Stored data entries >>
● ● ● ● ● ● ●

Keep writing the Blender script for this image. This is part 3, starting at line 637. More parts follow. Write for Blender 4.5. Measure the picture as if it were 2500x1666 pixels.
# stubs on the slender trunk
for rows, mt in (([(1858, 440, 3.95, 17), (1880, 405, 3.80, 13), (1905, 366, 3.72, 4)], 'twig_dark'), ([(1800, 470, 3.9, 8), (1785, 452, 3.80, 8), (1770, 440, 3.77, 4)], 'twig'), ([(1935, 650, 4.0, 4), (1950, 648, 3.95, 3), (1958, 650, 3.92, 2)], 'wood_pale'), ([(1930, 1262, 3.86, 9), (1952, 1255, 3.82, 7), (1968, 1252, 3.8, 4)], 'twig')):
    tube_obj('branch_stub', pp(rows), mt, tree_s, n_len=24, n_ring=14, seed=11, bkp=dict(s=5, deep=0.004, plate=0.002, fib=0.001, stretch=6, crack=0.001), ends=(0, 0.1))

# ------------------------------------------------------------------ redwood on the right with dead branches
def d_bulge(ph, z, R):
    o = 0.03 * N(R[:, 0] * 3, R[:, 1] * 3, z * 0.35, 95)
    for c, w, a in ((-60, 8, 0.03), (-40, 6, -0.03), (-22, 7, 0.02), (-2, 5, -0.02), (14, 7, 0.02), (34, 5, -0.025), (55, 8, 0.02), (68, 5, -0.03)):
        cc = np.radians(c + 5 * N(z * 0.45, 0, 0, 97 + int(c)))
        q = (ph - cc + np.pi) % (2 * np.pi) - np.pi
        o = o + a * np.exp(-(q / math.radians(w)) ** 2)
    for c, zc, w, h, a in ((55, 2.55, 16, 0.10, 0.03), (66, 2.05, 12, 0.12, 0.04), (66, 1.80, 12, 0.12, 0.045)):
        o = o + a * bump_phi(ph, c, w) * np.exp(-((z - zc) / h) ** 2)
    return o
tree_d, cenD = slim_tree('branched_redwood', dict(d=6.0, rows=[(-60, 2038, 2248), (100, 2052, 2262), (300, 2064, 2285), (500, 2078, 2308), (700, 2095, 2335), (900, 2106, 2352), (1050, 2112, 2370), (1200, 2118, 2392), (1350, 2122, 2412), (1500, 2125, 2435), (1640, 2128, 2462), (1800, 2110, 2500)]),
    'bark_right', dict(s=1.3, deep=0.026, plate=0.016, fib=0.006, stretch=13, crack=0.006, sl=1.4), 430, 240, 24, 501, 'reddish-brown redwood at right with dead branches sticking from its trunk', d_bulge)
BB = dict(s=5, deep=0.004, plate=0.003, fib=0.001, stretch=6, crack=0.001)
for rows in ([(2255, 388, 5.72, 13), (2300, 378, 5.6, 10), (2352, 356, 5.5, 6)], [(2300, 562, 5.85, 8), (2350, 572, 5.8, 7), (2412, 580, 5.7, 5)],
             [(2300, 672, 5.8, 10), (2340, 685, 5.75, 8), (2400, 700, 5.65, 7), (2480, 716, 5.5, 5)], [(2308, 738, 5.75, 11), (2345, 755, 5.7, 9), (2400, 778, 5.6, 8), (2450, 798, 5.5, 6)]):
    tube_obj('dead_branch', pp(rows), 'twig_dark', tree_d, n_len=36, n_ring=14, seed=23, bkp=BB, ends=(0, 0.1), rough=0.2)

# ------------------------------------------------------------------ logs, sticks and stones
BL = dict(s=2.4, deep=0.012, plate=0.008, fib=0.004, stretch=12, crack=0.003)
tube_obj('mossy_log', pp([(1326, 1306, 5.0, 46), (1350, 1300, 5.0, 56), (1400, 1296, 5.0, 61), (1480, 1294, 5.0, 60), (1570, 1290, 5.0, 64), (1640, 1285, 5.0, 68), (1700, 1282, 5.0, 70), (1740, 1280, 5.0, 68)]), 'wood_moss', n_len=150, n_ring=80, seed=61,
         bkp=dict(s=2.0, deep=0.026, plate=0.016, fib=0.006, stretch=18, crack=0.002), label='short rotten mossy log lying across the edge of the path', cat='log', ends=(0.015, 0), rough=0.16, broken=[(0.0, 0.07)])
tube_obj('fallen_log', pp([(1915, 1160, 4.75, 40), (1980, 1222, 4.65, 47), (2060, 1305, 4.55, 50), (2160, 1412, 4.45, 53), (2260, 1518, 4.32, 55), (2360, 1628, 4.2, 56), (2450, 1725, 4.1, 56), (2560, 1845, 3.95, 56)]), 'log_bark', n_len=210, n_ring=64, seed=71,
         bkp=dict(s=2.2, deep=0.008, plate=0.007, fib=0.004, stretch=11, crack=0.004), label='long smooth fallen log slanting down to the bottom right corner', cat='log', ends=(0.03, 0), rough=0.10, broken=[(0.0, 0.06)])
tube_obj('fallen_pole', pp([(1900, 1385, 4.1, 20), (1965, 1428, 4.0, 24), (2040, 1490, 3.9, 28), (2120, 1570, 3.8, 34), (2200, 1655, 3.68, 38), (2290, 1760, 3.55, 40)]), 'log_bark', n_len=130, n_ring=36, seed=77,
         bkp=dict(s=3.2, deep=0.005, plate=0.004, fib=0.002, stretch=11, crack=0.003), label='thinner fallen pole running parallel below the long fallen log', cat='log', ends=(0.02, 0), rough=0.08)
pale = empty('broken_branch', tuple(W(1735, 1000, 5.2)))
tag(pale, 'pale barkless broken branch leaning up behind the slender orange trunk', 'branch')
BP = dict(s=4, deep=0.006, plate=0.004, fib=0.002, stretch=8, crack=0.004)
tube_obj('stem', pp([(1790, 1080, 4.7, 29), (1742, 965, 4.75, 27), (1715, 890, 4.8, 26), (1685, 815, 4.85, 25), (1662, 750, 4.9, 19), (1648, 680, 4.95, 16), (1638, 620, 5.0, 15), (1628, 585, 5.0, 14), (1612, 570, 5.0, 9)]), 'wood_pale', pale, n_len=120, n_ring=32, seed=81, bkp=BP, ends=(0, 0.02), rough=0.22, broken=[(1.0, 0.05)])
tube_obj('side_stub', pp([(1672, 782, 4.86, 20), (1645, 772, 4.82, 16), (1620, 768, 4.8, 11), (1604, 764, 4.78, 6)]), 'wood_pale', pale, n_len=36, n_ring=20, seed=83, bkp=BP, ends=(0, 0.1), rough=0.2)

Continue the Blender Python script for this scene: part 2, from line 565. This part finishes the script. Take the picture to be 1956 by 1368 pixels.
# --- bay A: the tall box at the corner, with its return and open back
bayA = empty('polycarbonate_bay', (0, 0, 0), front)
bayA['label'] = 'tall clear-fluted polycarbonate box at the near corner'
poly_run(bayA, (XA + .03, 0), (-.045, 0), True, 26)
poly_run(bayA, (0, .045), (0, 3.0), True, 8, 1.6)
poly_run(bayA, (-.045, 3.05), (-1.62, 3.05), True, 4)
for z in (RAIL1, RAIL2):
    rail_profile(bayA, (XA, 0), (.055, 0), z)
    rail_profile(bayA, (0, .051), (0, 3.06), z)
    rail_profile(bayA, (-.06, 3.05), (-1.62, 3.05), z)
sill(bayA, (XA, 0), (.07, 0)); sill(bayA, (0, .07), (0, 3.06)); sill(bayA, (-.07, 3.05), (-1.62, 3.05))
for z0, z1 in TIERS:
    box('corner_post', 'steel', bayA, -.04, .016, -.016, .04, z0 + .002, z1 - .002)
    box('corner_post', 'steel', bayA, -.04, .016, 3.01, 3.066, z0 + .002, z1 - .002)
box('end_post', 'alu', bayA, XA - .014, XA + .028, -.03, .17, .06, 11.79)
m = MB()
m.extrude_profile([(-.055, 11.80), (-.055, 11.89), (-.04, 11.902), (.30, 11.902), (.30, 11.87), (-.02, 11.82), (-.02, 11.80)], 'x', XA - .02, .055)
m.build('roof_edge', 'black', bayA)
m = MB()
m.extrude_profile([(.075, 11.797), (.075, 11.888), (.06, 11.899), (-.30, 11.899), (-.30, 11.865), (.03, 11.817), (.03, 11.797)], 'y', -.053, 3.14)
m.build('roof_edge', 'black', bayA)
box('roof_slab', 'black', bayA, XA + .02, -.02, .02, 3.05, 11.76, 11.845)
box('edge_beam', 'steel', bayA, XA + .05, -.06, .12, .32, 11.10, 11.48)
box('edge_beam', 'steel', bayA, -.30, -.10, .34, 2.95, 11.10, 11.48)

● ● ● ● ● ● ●

Prompt >>
Please reproduce exactly the lines from the first one of the records above through the line containing "crack=0.001), ends=(0, 0.1))", both included, and nothing else.

Result for this task >>
Keep writing the Blender script for this image. This is part 3, starting at line 637. More parts follow. Write for Blender 4.5. Measure the picture as if it were 2500x1666 pixels.
# stubs on the slender trunk
for rows, mt in (([(1858, 440, 3.95, 17), (1880, 405, 3.80, 13), (1905, 366, 3.72, 4)], 'twig_dark'), ([(1800, 470, 3.9, 8), (1785, 452, 3.80, 8), (1770, 440, 3.77, 4)], 'twig'), ([(1935, 650, 4.0, 4), (1950, 648, 3.95, 3), (1958, 650, 3.92, 2)], 'wood_pale'), ([(1930, 1262, 3.86, 9), (1952, 1255, 3.82, 7), (1968, 1252, 3.8, 4)], 'twig')):
    tube_obj('branch_stub', pp(rows), mt, tree_s, n_len=24, n_ring=14, seed=11, bkp=dict(s=5, deep=0.004, plate=0.002, fib=0.001, stretch=6, crack=0.001), ends=(0, 0.1))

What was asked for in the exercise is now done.